-- start Given data --

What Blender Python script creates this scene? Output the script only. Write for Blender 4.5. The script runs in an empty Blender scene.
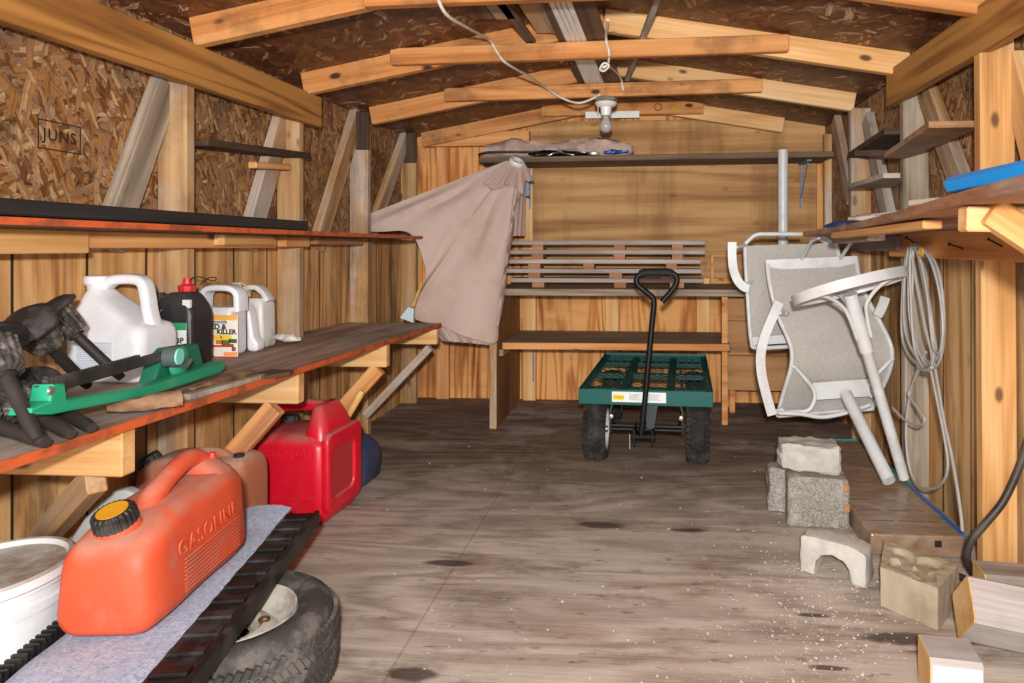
import bpy, bmesh, math, random
from mathutils import Vector, Matrix, Quaternion, noise as mnoise

random.seed(7)
SC = bpy.context.scene
COL = SC.collection

# ------------------------------------------------------------------ camera
FPX, PX0, HY, CH = 700.0, 597.0, 247.0, 0.90
YAW = math.atan(53.0 / 700.0)
cd = bpy.data.cameras.new('camera')
cd.sensor_width = 36.0
cd.lens = FPX / 1024 * 36
cd.shift_x = (512 - PX0) / 1024
cd.shift_y = -(341.5 - HY) / 1024
cd.clip_start = 0.02
cam = bpy.data.objects.new('camera', cd)
COL.objects.link(cam)
cam.location = (0, 0, CH)
cam.rotation_euler = (math.pi / 2, 0, YAW)
SC.camera = cam

# ------------------------------------------------------------------ world and lights
SC.view_settings.view_transform = 'Standard'
SC.view_settings.look = 'None'
SC.view_settings.gamma = 1.0
SC.view_settings.use_curve_mapping = False
SC.view_settings.exposure = 0.0
w = bpy.data.worlds.new('overcast_daylight')
SC.world = w
w.use_nodes = True
bg = w.node_tree.nodes['Background']
bg.inputs[0].default_value = (0.92, 0.96, 1.0, 1)
bg.inputs[1].default_value = 0.42


def light(name, kind, loc, energy, color=(1, 1, 1), size=0.1, size_y=None, target=None):
    l = bpy.data.lights.new(name, kind)
    l.energy = energy
    l.color = color
    if kind == 'AREA':
        l.size = size
        if size_y:
            l.shape = 'RECTANGLE'
            l.size_y = size_y
    else:
        l.shadow_soft_size = size
    o = bpy.data.objects.new(name, l)
    COL.objects.link(o)
    o.location = loc
    if target:
        o.rotation_euler = (Vector(target) - Vector(loc)).to_track_quat('-Z', 'Y').to_euler()
    return o


# the photographer's flash, above the lens, and the daylight of the open doorway behind
fl = light('camera_flash', 'POINT', (0.01, -0.14, 1.03), 94, (1.0, 0.985, 0.965), 0.03)
# linear falloff for even brightness: light thins out more slowly than a bare point
fl.data.use_nodes = True
_t = fl.data.node_tree
_f = _t.nodes.new('ShaderNodeLightFalloff')
_f.inputs['Strength'].default_value = 1.0
_f.inputs['Smooth'].default_value = 0.3
_t.links.new(_f.outputs['Linear'], _t.nodes['Emission'].inputs['Strength'])
light('doorway_daylight', 'AREA', (-0.2, -1.5, 1.15), 60, (0.93, 0.96, 1.0), 1.7, 1.7, (-0.2, 3, 0.85))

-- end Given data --

** Given problem **
Write the full listing out again with every line unchanged, but include no pictures.

** Answer to the problem **
What Blender Python script creates this scene? Output the script only. Write for Blender 4.5. The script runs in an empty Blender scene.
import bpy, bmesh, math, random
from mathutils import Vector, Matrix, Quaternion, noise as mnoise

random.seed(7)
SC = bpy.context.scene
COL = SC.collection

# ------------------------------------------------------------------ camera
FPX, PX0, HY, CH = 700.0, 597.0, 247.0, 0.90
YAW = math.atan(53.0 / 700.0)
cd = bpy.data.cameras.new('camera')
cd.sensor_width = 36.0
cd.lens = FPX / 1024 * 36
cd.shift_x = (512 - PX0) / 1024
cd.shift_y = -(341.5 - HY) / 1024
cd.clip_start = 0.02
cam = bpy.data.objects.new('camera', cd)
COL.objects.link(cam)
cam.location = (0, 0, CH)
cam.rotation_euler = (math.pi / 2, 0, YAW)
SC.camera = cam

# ------------------------------------------------------------------ world and lights
SC.view_settings.view_transform = 'Standard'
SC.view_settings.look = 'None'
SC.view_settings.gamma = 1.0
SC.view_settings.use_curve_mapping = False
SC.view_settings.exposure = 0.0
w = bpy.data.worlds.new('overcast_daylight')
SC.world = w
w.use_nodes = True
bg = w.node_tree.nodes['Background']
bg.inputs[0].default_value = (0.92, 0.96, 1.0, 1)
bg.inputs[1].default_value = 0.42


def light(name, kind, loc, energy, color=(1, 1, 1), size=0.1, size_y=None, target=None):
    l = bpy.data.lights.new(name, kind)
    l.energy = energy
    l.color = color
    if kind == 'AREA':
        l.size = size
        if size_y:
            l.shape = 'RECTANGLE'
            l.size_y = size_y
    else:
        l.shadow_soft_size = size
    o = bpy.data.objects.new(name, l)
    COL.objects.link(o)
    o.location = loc
    if target:
        o.rotation_euler = (Vector(target) - Vector(loc)).to_track_quat('-Z', 'Y').to_euler()
    return o


# the photographer's flash, above the lens, and the daylight of the open doorway behind
fl = light('camera_flash', 'POINT', (0.01, -0.14, 1.03), 94, (1.0, 0.985, 0.965), 0.03)
# linear falloff for even brightness: light thins out more slowly than a bare point
fl.data.use_nodes = True
_t = fl.data.node_tree
_f = _t.nodes.new('ShaderNodeLightFalloff')
_f.inputs['Strength'].default_value = 1.0
_f.inputs['Smooth'].default_value = 0.3
_t.links.new(_f.outputs['Linear'], _t.nodes['Emission'].inputs['Strength'])
light('doorway_daylight', 'AREA', (-0.2, -1.5, 1.15), 60, (0.93, 0.96, 1.0), 1.7, 1.7, (-0.2, 3, 0.85))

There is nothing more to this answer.